▶ Objective
Identify the lines that include the word "from", then copy all of them.

Start of Data provided

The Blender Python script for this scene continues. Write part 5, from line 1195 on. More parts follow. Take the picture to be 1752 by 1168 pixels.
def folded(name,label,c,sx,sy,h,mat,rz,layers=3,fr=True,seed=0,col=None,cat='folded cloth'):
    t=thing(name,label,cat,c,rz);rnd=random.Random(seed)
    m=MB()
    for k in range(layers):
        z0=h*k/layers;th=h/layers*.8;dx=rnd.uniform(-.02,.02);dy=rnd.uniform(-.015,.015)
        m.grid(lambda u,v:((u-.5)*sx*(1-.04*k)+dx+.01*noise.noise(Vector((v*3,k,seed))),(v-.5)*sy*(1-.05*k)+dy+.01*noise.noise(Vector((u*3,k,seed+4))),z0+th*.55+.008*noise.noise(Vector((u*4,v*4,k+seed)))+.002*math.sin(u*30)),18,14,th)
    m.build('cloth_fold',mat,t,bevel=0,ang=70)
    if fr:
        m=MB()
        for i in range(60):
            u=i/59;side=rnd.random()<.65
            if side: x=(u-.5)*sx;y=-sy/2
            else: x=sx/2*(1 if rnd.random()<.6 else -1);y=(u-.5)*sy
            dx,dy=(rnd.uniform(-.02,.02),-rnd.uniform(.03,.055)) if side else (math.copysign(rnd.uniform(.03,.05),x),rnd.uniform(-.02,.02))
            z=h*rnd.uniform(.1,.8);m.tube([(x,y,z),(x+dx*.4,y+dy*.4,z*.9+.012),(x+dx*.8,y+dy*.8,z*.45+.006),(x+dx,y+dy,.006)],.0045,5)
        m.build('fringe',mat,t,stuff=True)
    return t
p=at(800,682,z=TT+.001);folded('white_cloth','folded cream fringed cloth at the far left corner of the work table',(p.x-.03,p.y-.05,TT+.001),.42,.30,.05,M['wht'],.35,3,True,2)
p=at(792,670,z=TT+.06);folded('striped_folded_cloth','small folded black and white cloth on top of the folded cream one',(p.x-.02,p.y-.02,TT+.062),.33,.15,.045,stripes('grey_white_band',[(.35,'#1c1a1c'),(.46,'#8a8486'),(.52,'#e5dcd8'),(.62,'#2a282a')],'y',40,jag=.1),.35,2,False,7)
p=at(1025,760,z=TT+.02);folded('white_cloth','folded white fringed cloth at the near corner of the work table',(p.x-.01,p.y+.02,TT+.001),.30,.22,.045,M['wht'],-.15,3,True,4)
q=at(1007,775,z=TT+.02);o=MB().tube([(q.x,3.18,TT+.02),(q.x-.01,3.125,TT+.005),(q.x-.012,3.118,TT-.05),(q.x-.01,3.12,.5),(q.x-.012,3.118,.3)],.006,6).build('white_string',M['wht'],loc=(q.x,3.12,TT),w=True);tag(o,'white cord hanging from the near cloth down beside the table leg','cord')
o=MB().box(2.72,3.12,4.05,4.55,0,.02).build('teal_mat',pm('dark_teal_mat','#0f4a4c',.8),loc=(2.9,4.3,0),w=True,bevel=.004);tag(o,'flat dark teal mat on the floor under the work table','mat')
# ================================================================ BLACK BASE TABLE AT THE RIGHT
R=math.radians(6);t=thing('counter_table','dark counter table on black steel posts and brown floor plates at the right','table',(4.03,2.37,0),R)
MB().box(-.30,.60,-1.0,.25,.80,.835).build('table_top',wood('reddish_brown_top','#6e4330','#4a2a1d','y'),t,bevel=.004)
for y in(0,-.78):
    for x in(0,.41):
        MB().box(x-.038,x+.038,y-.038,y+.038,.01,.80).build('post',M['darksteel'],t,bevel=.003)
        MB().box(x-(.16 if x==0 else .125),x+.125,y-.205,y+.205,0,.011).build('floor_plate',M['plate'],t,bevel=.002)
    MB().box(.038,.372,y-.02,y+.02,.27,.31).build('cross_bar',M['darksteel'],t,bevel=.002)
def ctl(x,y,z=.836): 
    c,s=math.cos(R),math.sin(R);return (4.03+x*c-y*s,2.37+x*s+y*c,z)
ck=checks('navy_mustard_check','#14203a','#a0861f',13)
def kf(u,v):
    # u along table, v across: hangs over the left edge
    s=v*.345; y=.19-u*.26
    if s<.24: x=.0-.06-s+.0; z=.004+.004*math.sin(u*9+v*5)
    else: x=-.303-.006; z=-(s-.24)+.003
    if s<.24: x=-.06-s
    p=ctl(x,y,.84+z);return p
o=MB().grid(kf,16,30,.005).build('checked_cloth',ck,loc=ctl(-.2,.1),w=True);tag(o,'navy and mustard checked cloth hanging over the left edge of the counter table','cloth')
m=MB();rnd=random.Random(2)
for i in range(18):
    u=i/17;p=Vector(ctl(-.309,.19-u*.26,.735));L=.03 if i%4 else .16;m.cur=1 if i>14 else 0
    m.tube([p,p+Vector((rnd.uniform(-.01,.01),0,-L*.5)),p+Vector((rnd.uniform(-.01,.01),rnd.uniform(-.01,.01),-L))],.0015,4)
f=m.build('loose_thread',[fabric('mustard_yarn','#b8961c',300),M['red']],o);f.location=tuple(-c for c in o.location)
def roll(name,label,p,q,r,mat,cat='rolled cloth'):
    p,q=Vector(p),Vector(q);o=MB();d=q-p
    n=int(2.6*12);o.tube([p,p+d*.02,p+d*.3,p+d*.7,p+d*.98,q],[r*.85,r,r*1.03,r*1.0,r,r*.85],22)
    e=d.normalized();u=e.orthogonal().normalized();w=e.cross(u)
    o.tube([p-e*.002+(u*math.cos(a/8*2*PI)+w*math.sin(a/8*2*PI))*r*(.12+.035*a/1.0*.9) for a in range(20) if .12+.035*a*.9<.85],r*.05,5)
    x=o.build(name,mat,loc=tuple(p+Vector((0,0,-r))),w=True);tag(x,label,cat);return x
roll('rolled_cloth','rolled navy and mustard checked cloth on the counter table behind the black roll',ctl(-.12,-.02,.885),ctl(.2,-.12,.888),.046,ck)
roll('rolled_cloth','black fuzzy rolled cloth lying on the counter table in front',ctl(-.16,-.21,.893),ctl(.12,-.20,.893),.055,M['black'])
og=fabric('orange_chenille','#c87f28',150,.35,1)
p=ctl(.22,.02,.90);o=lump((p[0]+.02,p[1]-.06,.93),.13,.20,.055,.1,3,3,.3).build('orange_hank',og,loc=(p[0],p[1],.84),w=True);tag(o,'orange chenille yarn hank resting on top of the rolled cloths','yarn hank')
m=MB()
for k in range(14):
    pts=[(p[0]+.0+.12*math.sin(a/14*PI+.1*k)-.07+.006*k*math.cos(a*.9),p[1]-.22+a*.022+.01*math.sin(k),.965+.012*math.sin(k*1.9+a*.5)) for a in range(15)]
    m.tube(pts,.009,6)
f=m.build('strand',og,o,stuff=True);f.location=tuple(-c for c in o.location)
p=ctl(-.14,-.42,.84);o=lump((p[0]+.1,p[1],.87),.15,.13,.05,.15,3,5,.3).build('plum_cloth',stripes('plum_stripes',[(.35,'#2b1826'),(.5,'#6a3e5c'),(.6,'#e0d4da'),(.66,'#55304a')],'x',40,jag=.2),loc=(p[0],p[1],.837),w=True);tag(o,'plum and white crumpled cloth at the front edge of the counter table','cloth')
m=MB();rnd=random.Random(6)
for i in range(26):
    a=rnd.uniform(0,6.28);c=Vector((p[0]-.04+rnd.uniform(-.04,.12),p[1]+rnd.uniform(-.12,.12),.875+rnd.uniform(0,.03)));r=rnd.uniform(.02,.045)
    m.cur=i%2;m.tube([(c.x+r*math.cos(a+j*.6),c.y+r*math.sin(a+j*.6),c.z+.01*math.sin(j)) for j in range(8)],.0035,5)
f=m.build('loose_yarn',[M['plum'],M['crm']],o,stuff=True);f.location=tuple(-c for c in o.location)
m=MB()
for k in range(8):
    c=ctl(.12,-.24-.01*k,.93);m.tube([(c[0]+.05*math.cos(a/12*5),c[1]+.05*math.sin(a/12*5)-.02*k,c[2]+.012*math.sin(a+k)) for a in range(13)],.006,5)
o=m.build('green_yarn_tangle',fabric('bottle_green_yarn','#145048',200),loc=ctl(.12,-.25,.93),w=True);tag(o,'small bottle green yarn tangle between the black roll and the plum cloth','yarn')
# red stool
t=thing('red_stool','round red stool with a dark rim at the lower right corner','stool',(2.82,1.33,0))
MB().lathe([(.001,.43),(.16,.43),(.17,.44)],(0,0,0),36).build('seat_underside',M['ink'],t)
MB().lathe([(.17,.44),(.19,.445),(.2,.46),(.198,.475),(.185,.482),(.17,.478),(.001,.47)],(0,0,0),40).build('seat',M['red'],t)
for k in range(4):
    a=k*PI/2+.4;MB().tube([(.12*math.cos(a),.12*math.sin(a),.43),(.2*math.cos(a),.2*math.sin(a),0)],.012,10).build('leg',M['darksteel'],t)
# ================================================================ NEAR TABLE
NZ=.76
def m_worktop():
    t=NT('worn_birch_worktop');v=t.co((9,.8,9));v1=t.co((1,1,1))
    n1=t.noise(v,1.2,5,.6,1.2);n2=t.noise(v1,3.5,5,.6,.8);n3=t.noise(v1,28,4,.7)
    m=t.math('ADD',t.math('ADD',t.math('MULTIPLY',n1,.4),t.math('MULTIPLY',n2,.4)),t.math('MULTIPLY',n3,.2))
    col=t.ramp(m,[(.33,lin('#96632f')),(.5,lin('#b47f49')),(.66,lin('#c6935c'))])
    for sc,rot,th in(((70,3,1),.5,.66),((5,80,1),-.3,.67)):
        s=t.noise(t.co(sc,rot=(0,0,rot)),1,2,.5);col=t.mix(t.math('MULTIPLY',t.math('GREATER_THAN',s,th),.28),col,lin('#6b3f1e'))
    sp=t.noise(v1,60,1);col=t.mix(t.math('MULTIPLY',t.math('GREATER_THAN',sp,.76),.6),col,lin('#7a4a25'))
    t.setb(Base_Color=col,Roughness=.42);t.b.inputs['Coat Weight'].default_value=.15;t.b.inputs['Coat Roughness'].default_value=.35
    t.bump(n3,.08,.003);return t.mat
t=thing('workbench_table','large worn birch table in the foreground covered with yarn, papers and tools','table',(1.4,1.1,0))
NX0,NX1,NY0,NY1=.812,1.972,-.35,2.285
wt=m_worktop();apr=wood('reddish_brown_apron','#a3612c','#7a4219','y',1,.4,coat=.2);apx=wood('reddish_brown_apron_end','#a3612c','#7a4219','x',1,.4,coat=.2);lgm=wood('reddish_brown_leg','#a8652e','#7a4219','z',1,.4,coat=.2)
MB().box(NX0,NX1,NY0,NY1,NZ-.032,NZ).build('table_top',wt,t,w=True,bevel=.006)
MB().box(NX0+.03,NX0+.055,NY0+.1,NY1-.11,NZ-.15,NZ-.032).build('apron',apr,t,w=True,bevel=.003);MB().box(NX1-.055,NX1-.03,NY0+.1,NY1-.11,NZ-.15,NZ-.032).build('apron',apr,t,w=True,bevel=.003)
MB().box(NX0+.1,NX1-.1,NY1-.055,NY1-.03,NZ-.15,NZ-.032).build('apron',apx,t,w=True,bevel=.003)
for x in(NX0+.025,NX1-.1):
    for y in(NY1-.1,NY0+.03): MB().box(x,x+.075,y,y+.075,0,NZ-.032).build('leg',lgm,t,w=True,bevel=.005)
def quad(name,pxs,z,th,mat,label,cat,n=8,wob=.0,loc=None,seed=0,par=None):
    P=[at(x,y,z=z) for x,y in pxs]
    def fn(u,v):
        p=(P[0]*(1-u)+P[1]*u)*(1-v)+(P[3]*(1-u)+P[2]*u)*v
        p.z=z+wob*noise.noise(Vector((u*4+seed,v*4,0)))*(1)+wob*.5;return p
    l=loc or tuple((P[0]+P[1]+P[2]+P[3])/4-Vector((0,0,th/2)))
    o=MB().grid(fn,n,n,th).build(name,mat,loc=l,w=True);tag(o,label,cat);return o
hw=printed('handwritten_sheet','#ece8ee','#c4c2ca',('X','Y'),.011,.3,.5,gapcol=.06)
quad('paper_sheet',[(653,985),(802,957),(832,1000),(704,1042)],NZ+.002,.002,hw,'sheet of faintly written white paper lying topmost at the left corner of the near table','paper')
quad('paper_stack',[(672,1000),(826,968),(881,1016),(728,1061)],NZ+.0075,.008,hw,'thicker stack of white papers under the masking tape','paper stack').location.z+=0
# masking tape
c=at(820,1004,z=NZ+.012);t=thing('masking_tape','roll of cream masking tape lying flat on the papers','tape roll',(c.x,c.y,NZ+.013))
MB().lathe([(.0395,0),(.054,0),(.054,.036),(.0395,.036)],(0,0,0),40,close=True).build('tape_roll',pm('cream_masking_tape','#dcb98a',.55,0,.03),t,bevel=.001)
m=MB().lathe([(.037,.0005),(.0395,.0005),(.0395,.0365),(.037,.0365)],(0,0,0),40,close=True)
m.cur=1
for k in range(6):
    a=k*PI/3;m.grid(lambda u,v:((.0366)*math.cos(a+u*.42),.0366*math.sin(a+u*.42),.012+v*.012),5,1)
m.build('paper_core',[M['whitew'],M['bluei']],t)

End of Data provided

▶ Written answer
The Blender Python script for this scene continues. Write part 5, from line 1195 on. More parts follow. Take the picture to be 1752 by 1168 pixels.
q=at(1007,775,z=TT+.02);o=MB().tube([(q.x,3.18,TT+.02),(q.x-.01,3.125,TT+.005),(q.x-.012,3.118,TT-.05),(q.x-.01,3.12,.5),(q.x-.012,3.118,.3)],.006,6).build('white_string',M['wht'],loc=(q.x,3.12,TT),w=True);tag(o,'white cord hanging from the near cloth down beside the table leg','cord')